Pick out and copy every line below that has the word "empty".

*Source material*.
_ _ _ _

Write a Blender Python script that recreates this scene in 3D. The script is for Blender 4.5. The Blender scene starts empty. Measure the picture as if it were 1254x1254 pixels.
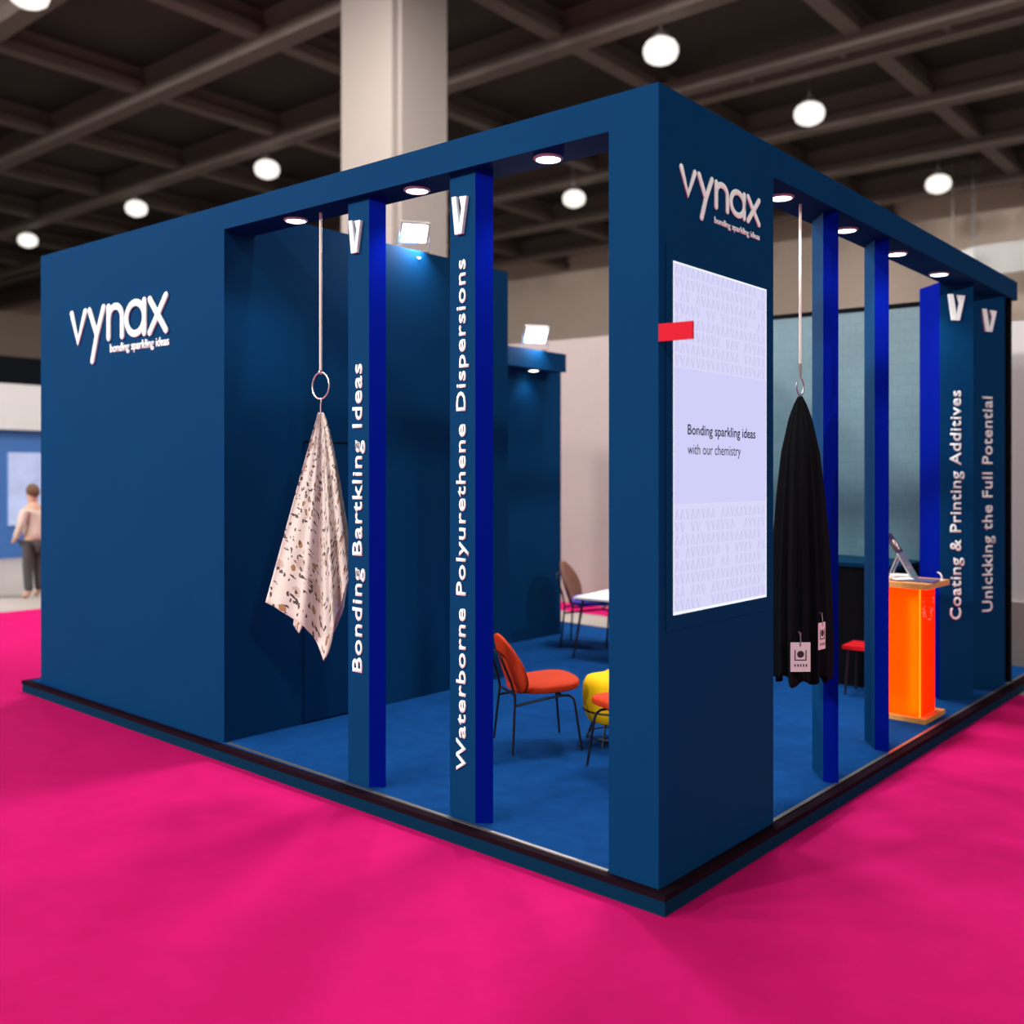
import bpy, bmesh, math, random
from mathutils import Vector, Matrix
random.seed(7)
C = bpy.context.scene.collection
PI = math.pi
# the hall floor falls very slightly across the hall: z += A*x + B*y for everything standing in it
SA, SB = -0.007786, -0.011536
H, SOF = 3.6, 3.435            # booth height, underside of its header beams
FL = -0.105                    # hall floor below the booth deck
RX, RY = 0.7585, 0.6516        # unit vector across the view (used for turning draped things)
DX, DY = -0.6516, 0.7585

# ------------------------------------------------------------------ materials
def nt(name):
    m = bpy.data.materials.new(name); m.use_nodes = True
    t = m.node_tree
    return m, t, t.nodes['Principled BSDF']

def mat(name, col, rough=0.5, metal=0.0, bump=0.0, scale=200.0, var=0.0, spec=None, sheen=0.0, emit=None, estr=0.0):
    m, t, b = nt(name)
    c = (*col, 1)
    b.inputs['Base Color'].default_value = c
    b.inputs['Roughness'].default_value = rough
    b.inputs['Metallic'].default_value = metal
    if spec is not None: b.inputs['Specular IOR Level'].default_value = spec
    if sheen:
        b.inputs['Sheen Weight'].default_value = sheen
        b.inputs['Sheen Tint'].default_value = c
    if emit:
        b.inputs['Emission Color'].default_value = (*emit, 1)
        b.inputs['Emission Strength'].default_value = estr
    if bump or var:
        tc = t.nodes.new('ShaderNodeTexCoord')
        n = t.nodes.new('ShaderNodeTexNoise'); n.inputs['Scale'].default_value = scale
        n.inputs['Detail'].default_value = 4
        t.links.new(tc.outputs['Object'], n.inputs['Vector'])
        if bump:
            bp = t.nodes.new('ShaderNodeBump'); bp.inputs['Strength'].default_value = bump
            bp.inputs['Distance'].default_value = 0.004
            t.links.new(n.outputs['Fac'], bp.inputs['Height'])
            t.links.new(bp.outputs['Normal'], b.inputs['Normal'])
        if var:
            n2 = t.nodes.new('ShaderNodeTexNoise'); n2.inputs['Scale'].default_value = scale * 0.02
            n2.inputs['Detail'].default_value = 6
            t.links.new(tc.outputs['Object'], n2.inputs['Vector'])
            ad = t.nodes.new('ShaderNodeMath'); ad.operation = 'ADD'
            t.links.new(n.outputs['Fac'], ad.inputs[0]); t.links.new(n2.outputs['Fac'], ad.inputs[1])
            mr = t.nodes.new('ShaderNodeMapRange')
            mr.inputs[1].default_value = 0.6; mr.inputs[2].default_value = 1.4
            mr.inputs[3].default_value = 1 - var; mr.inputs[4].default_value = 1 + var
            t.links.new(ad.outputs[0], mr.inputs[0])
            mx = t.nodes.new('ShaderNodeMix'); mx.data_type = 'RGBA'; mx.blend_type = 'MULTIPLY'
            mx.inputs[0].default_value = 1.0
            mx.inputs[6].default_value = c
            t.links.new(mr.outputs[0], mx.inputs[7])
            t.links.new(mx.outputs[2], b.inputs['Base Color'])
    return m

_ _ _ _

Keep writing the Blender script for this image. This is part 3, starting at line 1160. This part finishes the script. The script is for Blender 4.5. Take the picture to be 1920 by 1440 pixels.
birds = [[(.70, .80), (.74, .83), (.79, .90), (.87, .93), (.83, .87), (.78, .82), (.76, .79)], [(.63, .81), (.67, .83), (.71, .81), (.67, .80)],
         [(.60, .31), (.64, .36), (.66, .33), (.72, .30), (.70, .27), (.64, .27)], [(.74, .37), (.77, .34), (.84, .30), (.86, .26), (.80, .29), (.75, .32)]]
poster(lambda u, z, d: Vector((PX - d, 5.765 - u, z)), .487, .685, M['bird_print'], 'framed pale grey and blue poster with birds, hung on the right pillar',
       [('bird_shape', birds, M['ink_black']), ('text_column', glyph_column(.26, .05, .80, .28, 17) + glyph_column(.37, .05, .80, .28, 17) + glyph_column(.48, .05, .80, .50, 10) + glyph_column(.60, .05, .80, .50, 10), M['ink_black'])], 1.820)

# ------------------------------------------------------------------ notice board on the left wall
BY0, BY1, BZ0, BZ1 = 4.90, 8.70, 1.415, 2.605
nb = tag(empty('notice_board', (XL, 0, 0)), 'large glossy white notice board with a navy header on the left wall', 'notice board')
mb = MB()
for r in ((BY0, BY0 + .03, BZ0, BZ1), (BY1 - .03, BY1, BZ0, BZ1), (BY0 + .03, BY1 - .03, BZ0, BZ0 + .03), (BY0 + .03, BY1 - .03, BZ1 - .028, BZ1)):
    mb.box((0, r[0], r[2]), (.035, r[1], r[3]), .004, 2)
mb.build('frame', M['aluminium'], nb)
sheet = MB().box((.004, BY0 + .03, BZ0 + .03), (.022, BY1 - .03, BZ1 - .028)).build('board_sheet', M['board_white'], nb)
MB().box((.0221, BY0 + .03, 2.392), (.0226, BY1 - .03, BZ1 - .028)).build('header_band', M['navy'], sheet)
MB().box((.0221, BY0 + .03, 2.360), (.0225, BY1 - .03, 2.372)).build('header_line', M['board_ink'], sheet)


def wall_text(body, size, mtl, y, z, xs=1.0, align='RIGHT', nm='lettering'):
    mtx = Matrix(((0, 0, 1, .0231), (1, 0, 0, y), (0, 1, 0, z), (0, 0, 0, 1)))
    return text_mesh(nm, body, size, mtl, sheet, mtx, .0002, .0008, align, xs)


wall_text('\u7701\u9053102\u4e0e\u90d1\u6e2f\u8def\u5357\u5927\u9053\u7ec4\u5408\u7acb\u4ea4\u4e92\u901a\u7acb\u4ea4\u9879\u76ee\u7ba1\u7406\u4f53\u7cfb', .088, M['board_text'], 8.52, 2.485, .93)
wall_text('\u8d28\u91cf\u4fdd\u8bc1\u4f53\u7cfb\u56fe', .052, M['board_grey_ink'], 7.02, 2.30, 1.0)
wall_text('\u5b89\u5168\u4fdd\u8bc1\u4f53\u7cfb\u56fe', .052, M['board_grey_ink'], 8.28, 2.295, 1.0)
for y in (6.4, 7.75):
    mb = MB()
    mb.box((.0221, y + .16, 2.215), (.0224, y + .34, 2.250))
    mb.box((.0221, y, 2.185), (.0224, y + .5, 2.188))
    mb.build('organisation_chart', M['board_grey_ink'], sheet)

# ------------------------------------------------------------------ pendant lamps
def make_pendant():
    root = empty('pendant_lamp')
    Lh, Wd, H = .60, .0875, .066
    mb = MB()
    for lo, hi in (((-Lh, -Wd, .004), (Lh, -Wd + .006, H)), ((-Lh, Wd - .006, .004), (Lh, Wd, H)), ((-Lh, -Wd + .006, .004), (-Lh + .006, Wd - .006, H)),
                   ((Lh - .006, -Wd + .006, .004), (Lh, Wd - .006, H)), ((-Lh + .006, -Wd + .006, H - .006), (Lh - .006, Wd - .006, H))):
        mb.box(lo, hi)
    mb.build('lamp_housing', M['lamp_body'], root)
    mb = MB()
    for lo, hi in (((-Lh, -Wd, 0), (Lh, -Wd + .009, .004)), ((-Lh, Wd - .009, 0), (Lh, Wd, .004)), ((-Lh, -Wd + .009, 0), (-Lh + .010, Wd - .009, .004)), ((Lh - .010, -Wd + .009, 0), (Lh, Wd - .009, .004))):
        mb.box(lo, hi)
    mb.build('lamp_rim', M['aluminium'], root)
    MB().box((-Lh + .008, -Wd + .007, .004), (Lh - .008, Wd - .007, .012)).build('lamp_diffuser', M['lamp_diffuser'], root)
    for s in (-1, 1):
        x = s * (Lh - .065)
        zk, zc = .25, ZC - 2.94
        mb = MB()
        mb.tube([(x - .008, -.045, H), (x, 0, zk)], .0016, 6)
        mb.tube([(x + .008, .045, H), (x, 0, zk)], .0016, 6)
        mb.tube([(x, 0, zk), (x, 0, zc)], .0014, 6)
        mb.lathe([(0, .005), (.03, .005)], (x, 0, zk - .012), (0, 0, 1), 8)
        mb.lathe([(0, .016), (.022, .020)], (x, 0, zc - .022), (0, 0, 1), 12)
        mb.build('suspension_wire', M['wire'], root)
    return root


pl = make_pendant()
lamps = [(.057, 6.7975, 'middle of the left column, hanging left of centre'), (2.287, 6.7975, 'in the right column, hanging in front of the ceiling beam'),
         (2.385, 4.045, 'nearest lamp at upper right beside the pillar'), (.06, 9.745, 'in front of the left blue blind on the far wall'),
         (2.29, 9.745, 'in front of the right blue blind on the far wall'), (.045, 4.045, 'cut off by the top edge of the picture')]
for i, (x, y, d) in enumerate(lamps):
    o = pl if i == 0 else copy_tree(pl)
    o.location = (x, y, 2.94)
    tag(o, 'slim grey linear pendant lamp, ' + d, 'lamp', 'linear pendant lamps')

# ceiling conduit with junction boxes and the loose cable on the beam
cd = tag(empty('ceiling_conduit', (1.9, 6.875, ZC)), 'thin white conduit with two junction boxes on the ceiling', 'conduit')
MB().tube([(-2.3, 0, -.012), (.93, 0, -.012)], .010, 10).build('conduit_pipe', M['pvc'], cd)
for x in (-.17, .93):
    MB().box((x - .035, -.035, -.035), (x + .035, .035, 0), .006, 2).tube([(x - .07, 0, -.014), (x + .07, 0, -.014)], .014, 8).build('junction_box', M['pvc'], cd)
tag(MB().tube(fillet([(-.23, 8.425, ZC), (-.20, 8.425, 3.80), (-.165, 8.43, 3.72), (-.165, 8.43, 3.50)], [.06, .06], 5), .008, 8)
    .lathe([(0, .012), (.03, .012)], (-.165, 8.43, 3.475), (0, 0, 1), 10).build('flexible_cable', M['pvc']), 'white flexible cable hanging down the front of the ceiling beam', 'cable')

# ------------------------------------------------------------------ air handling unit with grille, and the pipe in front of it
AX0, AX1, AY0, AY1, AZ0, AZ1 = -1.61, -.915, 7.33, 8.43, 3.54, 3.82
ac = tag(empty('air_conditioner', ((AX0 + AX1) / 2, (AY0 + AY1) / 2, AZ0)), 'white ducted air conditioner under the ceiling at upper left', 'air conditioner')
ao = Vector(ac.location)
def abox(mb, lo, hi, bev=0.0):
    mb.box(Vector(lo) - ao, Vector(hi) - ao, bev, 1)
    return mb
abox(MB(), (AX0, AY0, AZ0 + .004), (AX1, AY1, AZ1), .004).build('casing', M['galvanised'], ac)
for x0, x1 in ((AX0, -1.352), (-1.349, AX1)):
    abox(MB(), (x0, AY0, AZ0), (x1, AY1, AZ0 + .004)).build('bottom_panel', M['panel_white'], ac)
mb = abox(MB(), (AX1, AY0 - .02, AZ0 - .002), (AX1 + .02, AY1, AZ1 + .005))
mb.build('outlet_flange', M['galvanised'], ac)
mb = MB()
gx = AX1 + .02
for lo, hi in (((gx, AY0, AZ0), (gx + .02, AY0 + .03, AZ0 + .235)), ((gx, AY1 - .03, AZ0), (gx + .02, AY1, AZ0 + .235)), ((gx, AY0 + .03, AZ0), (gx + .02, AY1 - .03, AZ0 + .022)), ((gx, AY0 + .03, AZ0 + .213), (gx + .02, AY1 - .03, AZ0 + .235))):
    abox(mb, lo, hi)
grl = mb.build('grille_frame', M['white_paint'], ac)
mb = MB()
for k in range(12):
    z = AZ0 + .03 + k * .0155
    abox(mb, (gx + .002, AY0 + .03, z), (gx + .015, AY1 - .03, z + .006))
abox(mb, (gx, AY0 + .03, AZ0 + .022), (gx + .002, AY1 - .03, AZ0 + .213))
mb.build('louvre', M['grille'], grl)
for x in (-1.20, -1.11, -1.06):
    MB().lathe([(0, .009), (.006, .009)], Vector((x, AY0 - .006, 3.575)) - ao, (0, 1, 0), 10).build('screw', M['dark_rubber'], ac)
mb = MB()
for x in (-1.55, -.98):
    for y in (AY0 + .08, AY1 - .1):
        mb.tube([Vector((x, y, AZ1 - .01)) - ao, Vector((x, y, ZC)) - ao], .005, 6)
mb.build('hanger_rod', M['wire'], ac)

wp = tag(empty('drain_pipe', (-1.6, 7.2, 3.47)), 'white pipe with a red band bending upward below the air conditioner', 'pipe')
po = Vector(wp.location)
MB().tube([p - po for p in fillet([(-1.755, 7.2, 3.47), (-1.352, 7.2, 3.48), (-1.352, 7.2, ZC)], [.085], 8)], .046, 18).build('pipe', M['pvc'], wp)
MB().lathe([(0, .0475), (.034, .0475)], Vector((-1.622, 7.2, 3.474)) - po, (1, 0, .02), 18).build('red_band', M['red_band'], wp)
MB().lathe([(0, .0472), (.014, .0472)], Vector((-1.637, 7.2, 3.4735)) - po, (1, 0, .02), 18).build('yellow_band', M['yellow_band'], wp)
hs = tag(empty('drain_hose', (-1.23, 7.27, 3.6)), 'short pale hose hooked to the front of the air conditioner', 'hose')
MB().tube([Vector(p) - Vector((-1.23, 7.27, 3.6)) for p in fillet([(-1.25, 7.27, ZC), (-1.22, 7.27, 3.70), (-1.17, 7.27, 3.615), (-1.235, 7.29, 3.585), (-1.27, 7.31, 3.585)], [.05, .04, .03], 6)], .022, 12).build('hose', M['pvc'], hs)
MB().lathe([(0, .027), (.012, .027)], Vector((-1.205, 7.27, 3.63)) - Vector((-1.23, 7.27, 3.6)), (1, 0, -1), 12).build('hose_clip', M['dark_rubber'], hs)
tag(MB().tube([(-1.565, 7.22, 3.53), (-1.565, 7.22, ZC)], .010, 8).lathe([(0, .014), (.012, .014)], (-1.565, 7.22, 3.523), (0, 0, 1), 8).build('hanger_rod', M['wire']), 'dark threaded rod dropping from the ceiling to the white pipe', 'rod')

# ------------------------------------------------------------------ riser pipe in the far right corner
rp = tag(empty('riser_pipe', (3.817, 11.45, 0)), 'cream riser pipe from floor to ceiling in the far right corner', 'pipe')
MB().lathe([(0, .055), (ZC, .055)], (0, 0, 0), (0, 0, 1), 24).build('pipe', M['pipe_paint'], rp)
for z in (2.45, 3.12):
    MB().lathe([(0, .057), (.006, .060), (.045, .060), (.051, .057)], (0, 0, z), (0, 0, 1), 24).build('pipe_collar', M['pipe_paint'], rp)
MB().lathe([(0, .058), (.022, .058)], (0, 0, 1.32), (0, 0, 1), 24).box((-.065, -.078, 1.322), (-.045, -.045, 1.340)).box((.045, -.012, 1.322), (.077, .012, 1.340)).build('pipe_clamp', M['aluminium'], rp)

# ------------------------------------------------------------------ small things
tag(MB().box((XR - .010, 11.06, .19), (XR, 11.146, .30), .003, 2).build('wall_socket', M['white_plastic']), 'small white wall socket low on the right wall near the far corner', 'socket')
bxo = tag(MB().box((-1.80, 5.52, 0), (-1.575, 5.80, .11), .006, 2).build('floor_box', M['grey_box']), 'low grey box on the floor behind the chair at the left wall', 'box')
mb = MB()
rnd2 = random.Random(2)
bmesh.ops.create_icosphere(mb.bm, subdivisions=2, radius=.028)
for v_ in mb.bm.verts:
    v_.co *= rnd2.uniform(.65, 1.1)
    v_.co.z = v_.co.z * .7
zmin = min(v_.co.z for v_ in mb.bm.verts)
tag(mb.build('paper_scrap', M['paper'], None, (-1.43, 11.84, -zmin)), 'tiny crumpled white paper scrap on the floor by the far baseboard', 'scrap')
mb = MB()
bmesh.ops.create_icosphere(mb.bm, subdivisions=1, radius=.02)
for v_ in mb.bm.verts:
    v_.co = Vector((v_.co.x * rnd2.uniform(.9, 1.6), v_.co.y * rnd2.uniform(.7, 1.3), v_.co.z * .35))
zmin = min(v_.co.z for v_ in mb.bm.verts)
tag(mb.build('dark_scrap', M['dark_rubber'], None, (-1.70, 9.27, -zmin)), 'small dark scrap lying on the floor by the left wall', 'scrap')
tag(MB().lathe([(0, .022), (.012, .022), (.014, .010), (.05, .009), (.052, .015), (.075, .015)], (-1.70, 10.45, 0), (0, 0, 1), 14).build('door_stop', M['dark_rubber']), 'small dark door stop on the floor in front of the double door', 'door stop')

_ _ _ _

*Result*.
Write a Blender Python script that recreates this scene in 3D. The script is for Blender 4.5. The Blender scene starts empty. Measure the picture as if it were 1254x1254 pixels.
nb = tag(empty('notice_board', (XL, 0, 0)), 'large glossy white notice board with a navy header on the left wall', 'notice board')
    root = empty('pendant_lamp')
cd = tag(empty('ceiling_conduit', (1.9, 6.875, ZC)), 'thin white conduit with two junction boxes on the ceiling', 'conduit')
ac = tag(empty('air_conditioner', ((AX0 + AX1) / 2, (AY0 + AY1) / 2, AZ0)), 'white ducted air conditioner under the ceiling at upper left', 'air conditioner')
wp = tag(empty('drain_pipe', (-1.6, 7.2, 3.47)), 'white pipe with a red band bending upward below the air conditioner', 'pipe')
hs = tag(empty('drain_hose', (-1.23, 7.27, 3.6)), 'short pale hose hooked to the front of the air conditioner', 'hose')
rp = tag(empty('riser_pipe', (3.817, 11.45, 0)), 'cream riser pipe from floor to ceiling in the far right corner', 'pipe')